Hoi Ha Wan is a Marine Park. It is well known as one of the best sea area in Hong Kong with good water quality and diverse marine lives. Coral communities in Hoi Ha Wan Marine Park is one of the best colonies in Hong Kong. Numerous kinds of corals can be ascertained under the sea bed.

In order to keep the local ecosystems away from human intervention, fishing, particularly bottom trawling and uses of dynamites or poisons like cyanides, collecting sea products and corals are prohibited by law.

Besides that, visitor traffic is carefully monitored to prevent uncontrolled tourism putting undue pressure on the sensitive and fragile marine and coastal environments.

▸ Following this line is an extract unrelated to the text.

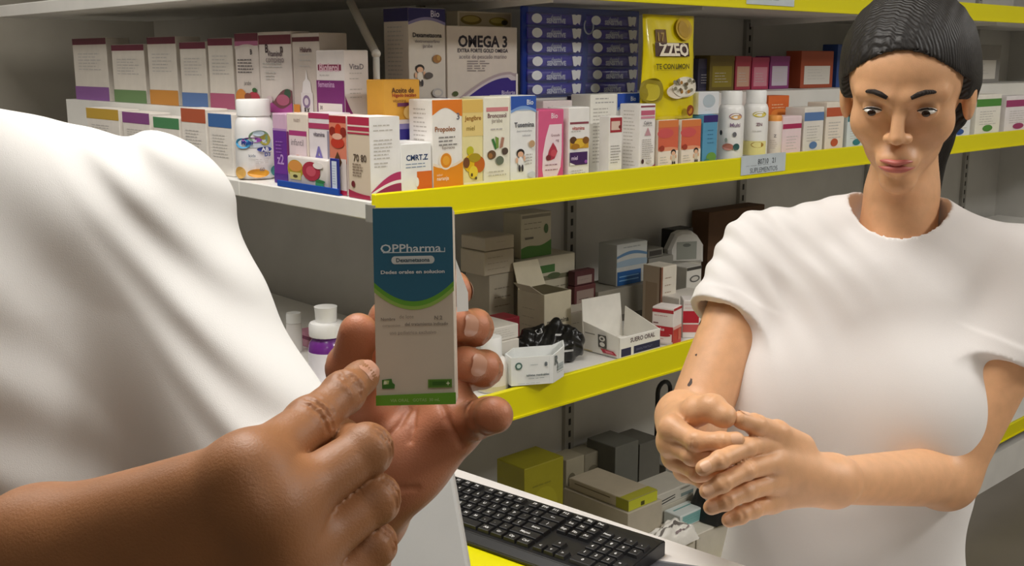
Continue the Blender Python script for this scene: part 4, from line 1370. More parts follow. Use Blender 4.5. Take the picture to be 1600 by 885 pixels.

This place is also a hot spot for diving.

Think the place is tranquil and quiet?

Well, not exactly. In fact, the beach was over crowded at that time.

We stayed until all the people had left, then we feel its quietness.

The fruit that looks like pineapple at first glance. I don't think it is edible.

We wanted to continue the walk, but the road was blocked. So, we just got to wait nearby until he finished his business.

We waited here, used this as a shelter, just in case the ox attack us. This is not ordinary debris, but the remnants of lime kiln (石灰窰遺址). There are total 4 limekilns in Hoi Ha Wan but only 2 remain comparatively intact. They are located on the eastern shore of inner Hoi Ha Wan.

Limekiln industry was one of the oldest industries (1800-1939) in Hong Kong, which refined lime from either oyster shells or coral skeletons for construction and agricultural uses. In the processes, limestone, i.e. calcium carbonate, in the shells and corals would be transformed into calcium oxide by means of heating. Yeah, a chemistry student will know about this...

After some time, finally we were on the track to go deeper.

Mangroves can be seen along the track too.

A lonesome jetty to no where.

We took a short break standing on the jetty, just to let the boys to have something to chew on.
The 4 divers who we have seen just now had moved to here. We heard the coach were talking to his crews long-windedly. We stood there for more than 10 min, but we still couldn't see any sign of when they would dive.

A few shots of the surrounding, taken from the jetty point.

Looking back at the beach we were at just now...

We then continue to walk further...

Another 15 minutes walk, we saw this blue-roof house floating on the water. This is Hoi Ha Marine Life Centre. In order to promote marine conservation and provide continuing, hands-on environmental education, WWF has created the Hoi Ha Marine Life Centre. Targeted at secondary school students, was launched in September 2004.

A specially designed shallow draft Glass-bottomed Boat, named the Transparency, is the first of its kind in Hong Kong. It seats 40 passengers in comfort while giving them a rare opportunity to experience Hoi Ha Wan's unique and diverse marine environment.

With the generosity of The Hong Kong Jockey Club Charities Trust, renovation work of the Centre was completed in October, 2007.

We couldn't go inside the Marine Life Centre without permit. Nevertheless, we had decided to turn back at this point.

On the way back...

The sun is almost go down by then...

Told the boys they can make use of this big leaf as an umbrella in the rainy day. They just giggled. What's so funny about this idea?

Everyone has gone now...I think the village has back to its normal quiet state.

The village of Hoi Ha.

A line of people who were waiting for the No.7 green minibus to come to pick us. The bus route is quite frequent, waiting time is about 5-10 min. So, no complaint about it.


Po Yung said...

This is my family's village. My dad is 80 and grew up here but we now live in the UK. Although he still visits every few years, I know showing him your blog will make him very happy as he loves seeing his village so thanks for this.